### Prompt
Pictures excluded, return the lines below from the first through the line holding "MB(BLACK).tube([(L_ - .002, .06, .215), (L_".

### Data

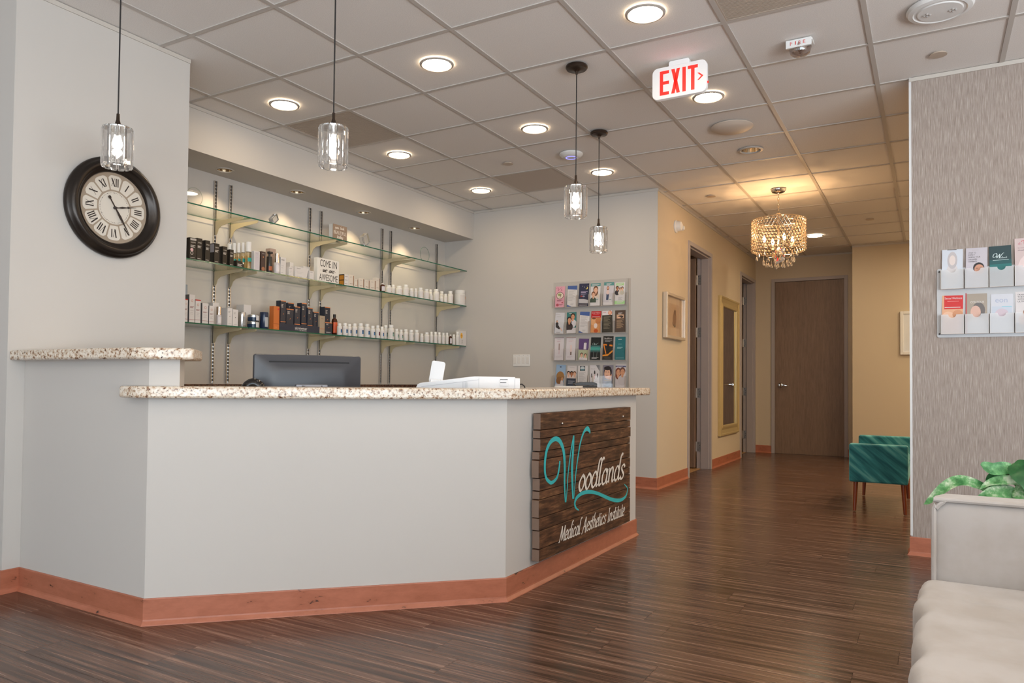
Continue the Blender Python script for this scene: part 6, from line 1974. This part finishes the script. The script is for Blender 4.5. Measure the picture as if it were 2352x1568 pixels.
# local: x along the visible side, y away from the viewer
MB(PWH).prism([(z, x) for x, z in side][::-1], 0, .36, 'y').build('body', prn, bevel=.004, seg=2, local=True)
sm = MB(PSEAM)
sm.box((.316, -.0012, .0), (.3172, 0, .248)).box((.498, -.0012, .0), (.4992, 0, .245))
for k in range(10):
    x0 = .026 + k * .029
    sm.add([(x0, -.0012, .197 + (x0 - .02) * .132), (x0 + .029, -.0012, .197 + (x0 + .009) * .132), (x0 + .029, -.0012, .1985 + (x0 + .009) * .132), (x0, -.0012, .1985 + (x0 - .02) * .132)], [(0, 1, 2, 3)])
for k in range(5):
    sm.box((.235 + k * .006, -.001, .10), (.2365 + k * .006, 0, .226))
sm.build('seams', prn, local=True)
MB(PWH).box((.423, -.004, .205), (.466, .0, .243)).build('handle', prn, bevel=.0015, local=True)
MB(MV).box((.424, -.0052, .238), (.462, -.0035, .2405)).box((.424, -.0052, .222), (.455, -.0035, .2245)).build('handle_slots', prn, local=True)
MB(PWH).box((.016, -.003, .17), (.024, 0, .205)).build('release_tab', prn, local=True)
cp = MB(PWH)
pan = rrect(0, 0, .072, .115, .012)
cp.prism(pan, 0, .012)
o = cp.build('control_panel', prn, bevel=.002, local=True)
# plane of the panel: leaning back, turned so that its rear shows
o.matrix_local = Matrix(((.98, .36, .0, .058), (.10, .0, -.98, .10), (-.05, .93, .1, .222), (0, 0, 0, 1)))
MB(PWH).box((.068, .06, .212), (.120, .14, .238)).build('panel_hinge', prn, bevel=.004, local=True)
MB(BLACK).tube([(L_ - .002, .06, .215), (L_ + .015, .06, .216), (L_ + .028, .062, .205), (L_ + .036, .065, .17), (L_ + .04, .07, .0)], .0035, 8).build('power_cable', prn, smooth=True, local=True)

# ---------------------------------------------------------------- things on the counter's far end
stp = thing('stapler', 'black stapler lying on the far end of the granite counter', 'stapler', (-1.86, 4.28, HI), math.radians(40))
MB(BLACK).box((-.075, -.018, 0), (.075, .018, .010)).build('base', stp, bevel=.004, local=True)
MB(BLACK).prism([(.012, -.07), (.024, -.078), (.034, -.03), (.034, .05), (.026, .075), (.012, .075)][::-1], -.015, .015, 'y').build('arm', stp, bevel=.003, local=True)
cd = thing('card_holder', 'clear acrylic card holder beside the stapler on the counter', 'card holder', (-1.80, 4.42, HI), math.radians(30))
MB(ACRYLIC).box((-.06, -.03, .0), (.06, .03, .003)).box((-.06, -.03, .003), (.06, -.027, .025)).box((-.06, .02, .003), (.06, .023, .075)).build('holder', cd, local=True)
MB(ACRYLIC_EDGE).box((-.062, -.03, 0), (-.06, .023, .075)).build('side_edge', cd, local=True)
np_ = MB(ink(222, 220, 216)).box((-1.985, 4.10, HI), (-1.84, 4.20, HI + .008)).build('note_pad', bevel=.001)
tag(settle(np_), 'small white note pad on the counter in front of the stapler', 'note pad')

# ---------------------------------------------------------------- teal bench in the hall
def make_velvet():
    m = mat('teal_velvet', srgb(28, 104, 112), .75)
    nt = m.node_tree
    N, L, b = nodes_of(m)
    m0 = tex_coord(nt)
    m0.inputs['Rotation'].default_value = (0, math.radians(-42), 0)
    mp = N.new('ShaderNodeMapping')
    mp.inputs['Scale'].default_value = (1.2, 2.0, 11)
    L.new(m0.outputs[0], mp.inputs['Vector'])
    n = noise_node(nt, mp, 2.4, 4, .5)
    r = ramp_node(nt, [(.36, srgb(16, 92, 102)), (.52, srgb(48, 132, 138)), (.68, srgb(104, 176, 176))])
    L.new(n.outputs[0], r.inputs[0])
    L.new(r.outputs[0], b.inputs['Base Color'])
    b.inputs['Sheen Weight'].default_value = .6
    b.inputs['Sheen Roughness'].default_value = .4
    b.inputs['Sheen Tint'].default_value = (.5, .9, .9, 1)
    return m
VELVET = make_velvet()
bn = thing('teal_bench', 'teal velvet bench with raised ends on tapered brown wooden legs in the hall', 'bench', (-.345, 6.82, 0))
x0, x1 = -.545, -.146
MB(VELVET).box((x0, 6.33, .225), (x1, 6.43, .517)).build('end_panel', bn, bevel=.014, seg=3)
MB(VELVET).box((x0, 7.22, .225), (x1, 7.32, .530)).build('end_panel', bn, bevel=.014, seg=3)
MB(VELVET).box((x0 + .003, 6.43, .225), (x1 - .003, 7.22, .33)).build('seat_base', bn, bevel=.006)
MB(VELVET).box((x0 + .006, 6.432, .33), (x1 - .006, 7.218, .40)).build('seat_cushion', bn, bevel=.02, seg=3)
LEGW = mat('leg_walnut', srgb(128, 62, 34), .25)
for lx, sx in ((x0 + .045, -.004), (x1 - .032, .006)):
    for ly, sy in ((6.365, -.028), (7.285, -.02)):
        v = []
        MB(LEGW).tube([(lx, ly, .226), (lx + sx, ly + sy * .5, .11), (lx + sx * 2, ly + sy, .004)], [.0175, .0145, .0115], 16).build('leg', bn, smooth=True)

# ---------------------------------------------------------------- cream sofa at the right edge
def make_sofa_mat():
    m = mat('cream_velour', (.60, .56, .52), .85)
    nt = m.node_tree
    N, L, b = nodes_of(m)
    mp = tex_coord(nt)
    n = noise_node(nt, mp, 7, 4, .6)
    r = ramp_node(nt, [(.35, (.42, .38, .345)), (.6, (.485, .455, .435))])
    L.new(n.outputs[0], r.inputs[0])
    L.new(r.outputs[0], b.inputs['Base Color'])
    b.inputs['Sheen Weight'].default_value = .3
    n2 = noise_node(nt, mp, 180, 2)
    add_bump(m, n2.outputs[0], .1, .001)
    return m
SOFA = make_sofa_mat()
def soft_box(mb, a, b, r, nx, ny, nz, disp=None, m=None):
    """box with rounded edges from a subdivided cage"""
    a, b = Vector(a), Vector(b)
    idx, v, f = {}, [], []
    def vert(i, j, k):
        key = (i, j, k)
        if key in idx:
            return idx[key]
        p = Vector((a.x + (b.x - a.x) * i / nx, a.y + (b.y - a.y) * j / ny, a.z + (b.z - a.z) * k / nz))
        c = Vector((min(max(p.x, a.x + r), b.x - r), min(max(p.y, a.y + r), b.y - r), min(max(p.z, a.z + r), b.z - r)))
        d = p - c
        if d.length > 1e-9:
            p = c + d.normalized() * r
        if disp:
            p = p + Vector(disp(p, k == nz))
        idx[key] = len(v)
        v.append(tuple(p))
        return idx[key]
    for i in range(nx):
        for j in range(ny):
            f.append((vert(i, j, nz), vert(i + 1, j, nz), vert(i + 1, j + 1, nz), vert(i, j + 1, nz)))
            f.append((vert(i, j, 0), vert(i, j + 1, 0), vert(i + 1, j + 1, 0), vert(i + 1, j, 0)))
    for i in range(nx):
        for k in range(nz):
            f.append((vert(i, 0, k), vert(i + 1, 0, k), vert(i + 1, 0, k + 1), vert(i, 0, k + 1)))
            f.append((vert(i, ny, k), vert(i, ny, k + 1), vert(i + 1, ny, k + 1), vert(i + 1, ny, k)))
    for j in range(ny):
        for k in range(nz):
            f.append((vert(0, j, k), vert(0, j, k + 1), vert(0, j + 1, k + 1), vert(0, j + 1, k)))
            f.append((vert(nx, j, k), vert(nx, j + 1, k), vert(nx, j + 1, k + 1), vert(nx, j, k + 1)))
    return mb.add(v, f, m)
sf = thing('cream_sofa', 'cream velour sofa with piped square arm at the right edge of the photo', 'sofa', (.42, 1.4, 0))
soft_box(MB(SOFA), (.0, 2.335, .06), (.86, 2.47, .668), .03, 24, 10, 16).build('arm', sf, smooth=True)
soft_box(MB(SOFA), (.0, .33, .06), (.86, .465, .668), .03, 24, 10, 16).build('arm', sf, smooth=True)
for ya in (2.337, .463):
    pth = [(.006, ya, .12), (.006, ya, .60), (.012, ya, .640), (.034, ya, .660), (.07, ya, .664), (.84, ya, .664)]
    MB(SOFA).tube(catmull(pth, 4), .0065, 8).build('piping', sf, smooth=True)
soft_box(MB(SOFA), (.62, .466, .08), (.92, 2.334, .84), .06, 10, 30, 18).build('backrest', sf, smooth=True)
soft_box(MB(SOFA), (.005, .466, .06), (.70, 2.334, .27), .02, 14, 30, 6).build('seat_base', sf, smooth=True)
def folds(p, top):
    y, x = p.y, p.x
    z = 0
    for yc, wd, am, sk in ((2.24, .03, -.006, .1), (2.15, .035, -.010, -.08), (2.02, .05, -.006, .06), (1.90, .04, -.007, -.05), (1.76, .06, -.004, .1), (1.58, .05, -.012, .04), (1.46, .04, -.010, -.1), (1.3, .06, -.008, 0)):
        t = (y - yc - sk * (x - .2)) / wd
        z += am * math.exp(-t * t) * min(1, max(0, (x + .0) * 9))
    wob = .005 * math.sin(y * 23) + .004 * math.sin(y * 41 + 1)
    return (wob if x < .1 else 0, 0, z if p.z > .36 else 0)
soft_box(MB(SOFA), (-.032, 1.40, .272), (.61, 2.333, .455), .035, 40, 70, 10, folds).build('seat_cushion', sf, smooth=True, sharp=80)
soft_box(MB(SOFA), (-.032, .468, .272), (.61, 1.398, .455), .035, 30, 50, 10, folds).build('seat_cushion', sf, smooth=True, sharp=80)
for x in (.06, .82):
    for y in (.42, 2.40):
        MB(LEGW).lathe([(.018, 0), (.025, .062), (0, .062)], (x, y, 0), 14).build('leg', sf, smooth=True)

# ---------------------------------------------------------------- plant on a side table behind the sofa arm
tb = thing('side_table', 'small round dark side table behind the sofa arm', 'side table', (.27, 2.80, 0))
MB(WOOD_D).lathe([(0, 0), (.19, 0), (.195, .006), (.195, .02), (.19, .025), (0, .025)], (.27, 2.80, .435), 40).build('top', tb, smooth=True)
MB(WOOD_D).lathe([(.13, 0), (.13, .012), (.025, .03), (.02, .2), (.025, .435), (0, .435)], (.27, 2.80, 0), 24).build('pedestal', tb, smooth=True)
pt = thing('potted_plant', 'variegated green pothos plant peeking over the sofa arm', 'plant', (.27, 2.80, .4605))
MB(ink(222, 216, 208)).lathe([(.05, 0), (.06, .003), (.078, .10), (.08, .11), (.072, .11), (.068, .095), (0, .095)], (.27, 2.80, .4605), 32).build('pot', pt, smooth=True)
MB(mat('potting_soil', (.03, .02, .015), .95)).lathe([(0, .006), (.04, .004), (.0685, 0)], (.27, 2.80, .5560), 24).build('soil', pt, smooth=True)
def make_leaf(name, dark):
    m = mat(name, srgb(60, 120, 64), .35)
    nt = m.node_tree
    N, L, b = nodes_of(m)
    mp = tex_coord(nt, (1, 1, 1))
    n = noise_node(nt, mp, 26, 4, .6)
    r = ramp_node(nt, [(.36, srgb(46, 112, 58)), (.50, srgb(98, 160, 100)), (.62, srgb(196, 214, 186))] if not dark else [(.4, srgb(30, 84, 44)), (.6, srgb(46, 108, 58)), (.85, srgb(100, 158, 98))])
    L.new(n.outputs[0], r.inputs[0])
    L.new(r.outputs[0], b.inputs['Base Color'])
    b.inputs['Subsurface Weight'].default_value = 0.0
    return m
LEAF, LEAF_D = make_leaf('variegated_leaf', False), make_leaf('dark_leaf', True)
STEM = mat('plant_stem', srgb(96, 140, 80), .5)
def leaf(mid, wid, up=(0, -.4, 1), m=LEAF, fold=.35, stem_from=(.27, 2.80, .555)):
    """leaf along a 3D midrib (base to tip)"""
    c = [Vector(p) for p in catmull(mid, 5)]
    n = len(c)
    upv = Vector(up).normalized()
    v, f = [], []
    for i, p in enumerate(c):
        t = (c[min(i + 1, n - 1)] - c[max(i - 1, 0)]).normalized()
        sd = t.cross(upv).normalized()
        u2 = sd.cross(t)
        s = i / (n - 1)
        w = wid * (math.sin(PI * min(1, s * .92 + .10)) ** .8) * (1 - .35 * s)
        if i == n - 1:
            w = .0006
        v += [tuple(p - sd * w + u2 * w * fold), tuple(p - sd * w * .5 + u2 * w * fold * .35), tuple(p), tuple(p + sd * w * .5 + u2 * w * fold * .35), tuple(p + sd * w + u2 * w * fold)]
    for i in range(n - 1):
        for k in range(4):
            f.append((i * 5 + k, i * 5 + k + 1, (i + 1) * 5 + k + 1, (i + 1) * 5 + k))
    o = MB(m).add(v, f).build('leaf', pt, smooth=True, sharp=80)
    b = Vector(mid[0])
    s0 = Vector(stem_from)
    q = (b + s0) / 2 + Vector((0, 0, .03))
    MB(STEM).tube(catmull([tuple(s0), tuple(q), tuple(b)], 5), .0028, 6).build('petiole', o, smooth=True) if False else None
    st = MB(STEM).tube(catmull([tuple(s0), tuple(q), tuple(b)], 5), .0028, 6).build('petiole', pt, smooth=True)
leaf([(.165, 2.76, .640), (.12, 2.745, .664), (.075, 2.735, .672), (.035, 2.725, .648), (-.004, 2.715, .606), (-.02, 2.71, .596)], .024, (0, -.75, .8), fold=.3)
leaf([(.215, 2.77, .724), (.195, 2.755, .720), (.165, 2.74, .716), (.140, 2.735, .727), (.131, 2.733, .728)], .024, (.1, -.9, .35), fold=.2)
leaf([(.215, 2.75, .735), (.235, 2.72, .716), (.252, 2.70, .680), (.25, 2.69, .64)], .040, (.1, -1, .1), LEAF_D, .15)
leaf([(.245, 2.75, .674), (.215, 2.735, .684), (.18, 2.73, .682), (.15, 2.725, .672), (.128, 2.72, .654)], .020, (0, -.8, .7), fold=.3)
leaf([(.225, 2.74, .640), (.195, 2.725, .652), (.155, 2.715, .645), (.115, 2.71, .622)], .026, (0, -.9, .5), fold=.2)
leaf([(.215, 2.73, .655), (.235, 2.715, .654), (.27, 2.70, .636), (.31, 2.695, .606)], .034, (0, -.9, .5), fold=.2)
leaf([(.19, 2.79, .70), (.175, 2.79, .68), (.17, 2.79, .65), (.175, 2.785, .61)], .03, (-.2, -1, 0), LEAF_D, .2)
leaf([(.30, 2.79, .70), (.34, 2.78, .73), (.38, 2.77, .72), (.42, 2.76, .69)], .03, (0, -.7, .7))
leaf([(.31, 2.83, .67), (.36, 2.86, .70), (.41, 2.89, .68), (.45, 2.92, .64)], .03, (0, -.5, .8))
leaf([(.26, 2.86, .67), (.24, 2.91, .70), (.22, 2.96, .68), (.20, 3.0, .63)], .03, (0, -.3, .9), LEAF_D)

### Finished exercise
Continue the Blender Python script for this scene: part 6, from line 1974. This part finishes the script. The script is for Blender 4.5. Measure the picture as if it were 2352x1568 pixels.
# local: x along the visible side, y away from the viewer
MB(PWH).prism([(z, x) for x, z in side][::-1], 0, .36, 'y').build('body', prn, bevel=.004, seg=2, local=True)
sm = MB(PSEAM)
sm.box((.316, -.0012, .0), (.3172, 0, .248)).box((.498, -.0012, .0), (.4992, 0, .245))
for k in range(10):
    x0 = .026 + k * .029
    sm.add([(x0, -.0012, .197 + (x0 - .02) * .132), (x0 + .029, -.0012, .197 + (x0 + .009) * .132), (x0 + .029, -.0012, .1985 + (x0 + .009) * .132), (x0, -.0012, .1985 + (x0 - .02) * .132)], [(0, 1, 2, 3)])
for k in range(5):
    sm.box((.235 + k * .006, -.001, .10), (.2365 + k * .006, 0, .226))
sm.build('seams', prn, local=True)
MB(PWH).box((.423, -.004, .205), (.466, .0, .243)).build('handle', prn, bevel=.0015, local=True)
MB(MV).box((.424, -.0052, .238), (.462, -.0035, .2405)).box((.424, -.0052, .222), (.455, -.0035, .2245)).build('handle_slots', prn, local=True)
MB(PWH).box((.016, -.003, .17), (.024, 0, .205)).build('release_tab', prn, local=True)
cp = MB(PWH)
pan = rrect(0, 0, .072, .115, .012)
cp.prism(pan, 0, .012)
o = cp.build('control_panel', prn, bevel=.002, local=True)
# plane of the panel: leaning back, turned so that its rear shows
o.matrix_local = Matrix(((.98, .36, .0, .058), (.10, .0, -.98, .10), (-.05, .93, .1, .222), (0, 0, 0, 1)))
MB(PWH).box((.068, .06, .212), (.120, .14, .238)).build('panel_hinge', prn, bevel=.004, local=True)
MB(BLACK).tube([(L_ - .002, .06, .215), (L_ + .015, .06, .216), (L_ + .028, .062, .205), (L_ + .036, .065, .17), (L_ + .04, .07, .0)], .0035, 8).build('power_cable', prn, smooth=True, local=True)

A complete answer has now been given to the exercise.